La préfabrication, qu'elle soit en béton ou en bois, n'est-elle qu'un système ?Ou peut-on parler d'architecture préfabriquée ?
En tous cas, nous n'en parlons pas en ces termes. Tout l'effort dévoué à la conception du bâtiment dans le Jardin du Luxembourg avait pour objectif de tester ce qui, pour nous, est finalement devenu la preuve qu'il était possible d'excogiter, de créer une méthode de construction biosourcée, pérenne, préfabriquée hors site, sans compromis architecturaux et qui répondait à la question de construire durablement la ville sur la ville.
Pourriez-vous nous parler de COMBI ? Est-ce une suite de vos recherches liées à ce projet de crèche ?

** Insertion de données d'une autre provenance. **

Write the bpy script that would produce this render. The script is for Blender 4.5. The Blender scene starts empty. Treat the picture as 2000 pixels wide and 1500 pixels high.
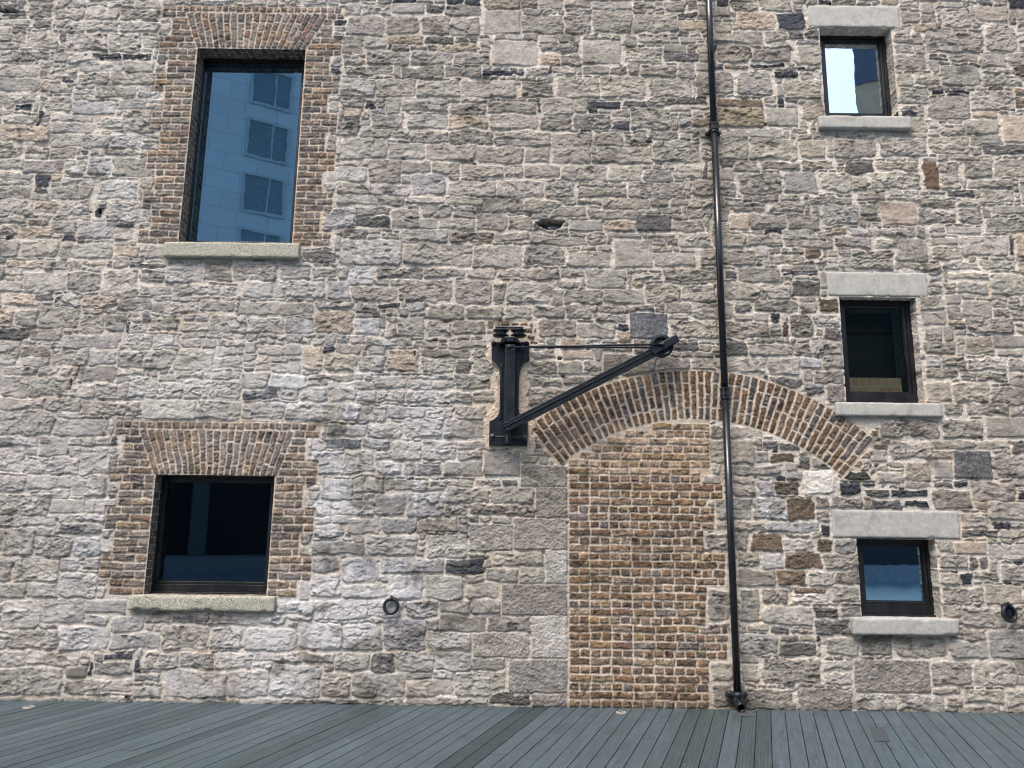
import bpy, bmesh, math, random
import numpy as np
from mathutils import Vector, Matrix

SC = bpy.context.scene
COL = SC.collection
rnd = random.Random(7)
rng = np.random.default_rng(11)

# ---------------------------------------------------------------- camera
F = 1502.0                     # focal length in pixels of the 2000 px wide photograph
TH = math.radians(10.97)       # the camera looks up
RO = math.atan(97 / 7750.0)    # slight roll
CD, CH = 8.2, 1.71             # distance to the wall, eye height
fwd = Vector((0, math.cos(TH), math.sin(TH)))
up0 = Vector((0, -math.sin(TH), math.cos(TH)))
rt0 = Vector((1, 0, 0))
RT = rt0 * math.cos(RO) + up0 * math.sin(RO)
UP = up0 * math.cos(RO) - rt0 * math.sin(RO)
CAM = Vector((0, -CD, CH))
cam = bpy.data.cameras.new("camera"); co = bpy.data.objects.new("camera", cam); COL.objects.link(co)
m = Matrix.Identity(4)
for i in range(3):
    m[i][0] = RT[i]; m[i][1] = UP[i]; m[i][2] = -fwd[i]; m[i][3] = CAM[i]
co.matrix_world = m
cam.sensor_width = 36; cam.lens = F * 36 / 2000; cam.clip_end = 2000; cam.clip_start = 0.05
SC.camera = co

# ---------------------------------------------------------------- sky, sun, exposure
SUN_EL, SUN_AZ = math.radians(57), math.radians(207)
w = bpy.data.worlds.new("World"); SC.world = w; w.use_nodes = True
nt = w.node_tree; bg = nt.nodes["Background"]
sk = nt.nodes.new("ShaderNodeTexSky"); sk.sky_type = 'NISHITA'; sk.sun_disc = False
sk.sun_elevation = SUN_EL; sk.sun_rotation = SUN_AZ; sk.dust_density = 3.5; sk.air_density = 1.0; sk.ozone_density = 0.6
nt.links.new(sk.outputs[0], bg.inputs[0]); bg.inputs[1].default_value = 0.13
sl = bpy.data.lights.new("sun", 'SUN'); so = bpy.data.objects.new("sun", sl); COL.objects.link(so)
sl.energy = 1.7; sl.angle = math.radians(28); sl.color = (1.0, 0.93, 0.84)
sdir = Vector((math.sin(SUN_AZ) * math.cos(SUN_EL), math.cos(SUN_AZ) * math.cos(SUN_EL), math.sin(SUN_EL)))
so.rotation_euler = sdir.to_track_quat('Z', 'Y').to_euler()
SC.view_settings.view_transform = 'Standard'; SC.view_settings.look = 'None'
SC.view_settings.exposure = 1.27; SC.view_settings.gamma = 1.0
SC.render.engine = 'CYCLES'
SC.cycles.pixel_filter_type = 'BLACKMAN_HARRIS'; SC.cycles.filter_width = 1.15

def at(px, py, Y=0.0):
    d = fwd * F + RT * (px - 1000) + UP * (750 - py)
    t = (Y - CAM.y) / d.y
    return CAM + d * t

def rect(x0, y0, x1, y1, Y=0.0):
    a, b, c, d = at(x0, y0, Y), at(x1, y0, Y), at(x1, y1, Y), at(x0, y1, Y)
    return ((a.x + d.x) / 2, (c.z + d.z) / 2, (b.x + c.x) / 2, (a.z + b.z) / 2)   # x0 z0 x1 z1

def quad(tl, tr, br, bl, Y=0.0):
    a, b, c, d = at(*tl, Y), at(*tr, Y), at(*br, Y), at(*bl, Y)
    return ((a.x + d.x) / 2, (c.z + d.z) / 2, (b.x + c.x) / 2, (a.z + b.z) / 2)

# ---------------------------------------------------------------- materials
def mat(name):
    mt = bpy.data.materials.new(name); mt.use_nodes = True
    return mt, mt.node_tree, mt.node_tree.nodes["Principled BSDF"]

def noise(nt, scale, detail=6, rough=0.6, vec=None, dist=0.0):
    n = nt.nodes.new("ShaderNodeTexNoise"); n.inputs['Scale'].default_value = scale
    n.inputs['Detail'].default_value = detail; n.inputs['Roughness'].default_value = rough
    n.inputs['Distortion'].default_value = dist
    if vec is not None: nt.links.new(vec, n.inputs['Vector'])
    return n.outputs['Fac']

def mapped(nt, sx, sy, sz):
    g = nt.nodes.new("ShaderNodeNewGeometry"); mp = nt.nodes.new("ShaderNodeMapping")
    mp.inputs['Scale'].default_value = (sx, sy, sz); nt.links.new(g.outputs['Position'], mp.inputs['Vector'])
    return mp.outputs['Vector']

def maprange(nt, s, a, b, c, d):
    n = nt.nodes.new("ShaderNodeMapRange"); nt.links.new(s, n.inputs[0])
    for k, v in zip((1, 2, 3, 4), (a, b, c, d)): n.inputs[k].default_value = v
    return n.outputs[0]

def mixc(nt, f, a, b, mode='MIX'):
    n = nt.nodes.new("ShaderNodeMix"); n.data_type = 'RGBA'; n.blend_type = mode; n.clamp_factor = True
    for s, k in ((f, 0), (a, 6), (b, 7)):
        if isinstance(s, (int, float)): n.inputs[k].default_value = s
        elif isinstance(s, tuple): n.inputs[k].default_value = (*s[:3], 1)
        else: nt.links.new(s, n.inputs[k])
    return n.outputs[2]

def bump(nt, p, h, strength, dist):
    b = nt.nodes.new("ShaderNodeBump"); b.inputs['Strength'].default_value = strength
    b.inputs['Distance'].default_value = dist; nt.links.new(h, b.inputs['Height'])
    nt.links.new(b.outputs[0], p.inputs['Normal'])

def masonry_mat():
    mt, nt, p = mat("masonry")
    at_ = nt.nodes.new("ShaderNodeVertexColor"); at_.layer_name = "Col"
    v = mapped(nt, 1, 1, 1.5)
    n1 = noise(nt, 95, 5, 0.7, v); n2 = noise(nt, 28, 6, 0.65, v, 1.0)
    f = maprange(nt, n1, 0.3, 0.7, 0.72, 1.24); g = maprange(nt, n2, 0.3, 0.7, 0.82, 1.16)
    mu = nt.nodes.new("ShaderNodeMath"); mu.operation = 'MULTIPLY'; nt.links.new(f, mu.inputs[0]); nt.links.new(g, mu.inputs[1])
    cb = nt.nodes.new("ShaderNodeCombineColor")
    for k in range(3): nt.links.new(mu.outputs[0], cb.inputs[k])
    nt.links.new(mixc(nt, 1.0, at_.outputs['Color'], cb.outputs[0], 'MULTIPLY'), p.inputs['Base Color'])
    p.inputs['Roughness'].default_value = 0.88; p.inputs['Specular IOR Level'].default_value = 0.3
    hb = nt.nodes.new("ShaderNodeMath"); hb.operation = 'ADD'; nt.links.new(n1, hb.inputs[0]); nt.links.new(n2, hb.inputs[1])
    bump(nt, p, hb.outputs[0], 0.9, 0.006)
    return mt

def stone_mat(name, c1, c2, c3=None, sc=60, br=0.003, rough=0.85, contrast=(0.35, 0.65), stain=None):
    mt, nt, p = mat(name)
    v = mapped(nt, 1, 1, 1)
    n1 = noise(nt, sc, 8, 0.7, v); n2 = noise(nt, 7, 6, 0.65, v, 0.8)
    c = mixc(nt, maprange(nt, n1, contrast[0], contrast[1], 0, 1), c1, c2)
    if c3: c = mixc(nt, maprange(nt, n2, 0.48, 0.66, 0, 0.8), c, c3)
    if stain:
        n3 = noise(nt, 1.0, 5, 0.6, mapped(nt, 9, 3, 1.6), 0.4)
        c = mixc(nt, maprange(nt, n3, 0.56, 0.72, 0, 0.7), c, stain)
    nt.links.new(c, p.inputs['Base Color']); p.inputs['Roughness'].default_value = rough
    bump(nt, p, n1, 0.8, br)
    return mt

def paint_mat(name, c, rough=0.3, sc=40, br=0.0015, spec=0.5):
    mt, nt, p = mat(name)
    n1 = noise(nt, sc, 5, 0.6, mapped(nt, 1, 1, 1)); n2 = noise(nt, 9, 5, 0.7, mapped(nt, 1, 1, 0.5))
    nt.links.new(mixc(nt, maprange(nt, n2, 0.45, 0.7, 0, 0.6), c, tuple(x * 2.2 + 0.006 for x in c)), p.inputs['Base Color'])
    nt.links.new(maprange(nt, n2, 0.3, 0.7, rough * 0.75, rough * 1.4), p.inputs['Roughness'])
    p.inputs['Specular IOR Level'].default_value = spec
    bump(nt, p, n1, 0.5, br)
    return mt

def glass_mat(name, refl, rcol, tcol, wob=0.0006):
    mt = bpy.data.materials.new(name); mt.use_nodes = True; nt = mt.node_tree; nt.nodes.clear()
    out = nt.nodes.new("ShaderNodeOutputMaterial"); mx = nt.nodes.new("ShaderNodeMixShader")
    gl = nt.nodes.new("ShaderNodeBsdfGlossy"); gl.inputs['Roughness'].default_value = 0.01; gl.inputs['Color'].default_value = (*rcol, 1)
    tr = nt.nodes.new("ShaderNodeBsdfTransparent"); tr.inputs['Color'].default_value = (*tcol, 1)
    fr = nt.nodes.new("ShaderNodeFresnel"); fr.inputs['IOR'].default_value = 1.5
    f = maprange(nt, fr.outputs[0], 0.04, 1.0, refl, 1.0)
    nt.links.new(f, mx.inputs[0]); nt.links.new(tr.outputs[0], mx.inputs[1]); nt.links.new(gl.outputs[0], mx.inputs[2])
    nt.links.new(mx.outputs[0], out.inputs[0])
    n = noise(nt, 2.2, 3, 0.5, mapped(nt, 1, 1, 0.8))
    b = nt.nodes.new("ShaderNodeBump"); b.inputs['Strength'].default_value = 1.0; b.inputs['Distance'].default_value = wob
    nt.links.new(n, b.inputs['Height']); nt.links.new(b.outputs[0], gl.inputs['Normal']); 
    return mt

def flat_mat(name, c, rough=0.7, sc=12, var=0.25):
    mt, nt, p = mat(name)
    n = noise(nt, sc, 5, 0.6, mapped(nt, 1, 1, 1))
    nt.links.new(mixc(nt, maprange(nt, n, 0.3, 0.7, 0, 1), tuple(x * (1 - var) for x in c), tuple(x * (1 + var) for x in c)), p.inputs['Base Color'])
    p.inputs['Roughness'].default_value = rough
    return mt

M_MAS = masonry_mat()
M_CONC = stone_mat("limestone", (0.36, 0.352, 0.325), (0.46, 0.448, 0.41), (0.30, 0.293, 0.27), 35, 0.004, stain=(0.25, 0.23, 0.19))
M_CONC2 = stone_mat("limestone_stained", (0.35, 0.345, 0.325), (0.46, 0.452, 0.425), (0.29, 0.285, 0.265), 30, 0.004, stain=(0.34, 0.24, 0.15))
M_GRAN = stone_mat("granite", (0.20, 0.19, 0.15), (0.56, 0.54, 0.46), (0.36, 0.36, 0.25), 70, 0.007, contrast=(0.42, 0.58))
M_BLACK = paint_mat("black_paint", (0.007, 0.008, 0.012), 0.26, spec=.4)
M_IRON = paint_mat("black_iron_paint", (0.006, 0.009, 0.014), 0.36, 60, 0.003, .35)
for _m in (M_IRON, M_BLACK):
    _q = _m.node_tree.nodes["Principled BSDF"]; _q.inputs['Coat Weight'].default_value = .22; _q.inputs['Coat Roughness'].default_value = .10
M_FRAME = paint_mat("window_frame_black", (0.006, 0.0065, 0.008), 0.36, 30, 0.0003)

# ---------------------------------------------------------------- object helpers
def tag(o, label=None, cat=None, group=None, kind=None):
    if label: o['label'] = label
    if cat: o['category'] = cat
    if group: o['group'] = group
    if kind: o['kind'] = kind
    return o

def empty(name, loc, label, cat, group=None):
    o = bpy.data.objects.new(name, None); COL.objects.link(o); o.location = loc; o.empty_display_size = 0.1
    return tag(o, label, cat, group)

def adopt(o, parent):
    if parent is not None:
        o.parent = parent; pm = Matrix.Translation(root_loc(parent)); o.matrix_parent_inverse = pm.inverted()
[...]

COMBI est le nom que nous avons donné à une déclinaison de cette méthode constructive pour réaliser aujourd'hui des bâtiments d'urgence modulaires démontables qui pourraient devenir demain des bâtiments pérennes une fois leur mission d'urgence accomplie. Les modules 2D répondent facilement aux besoins générés par la crise sanitaire, sans pour autant créer des bâtiments anonymes et sans avenir une fois démontés, car ils sont capables de répondre à toutes les règles des bâtiments pérennes même s'ils sont redéplacés.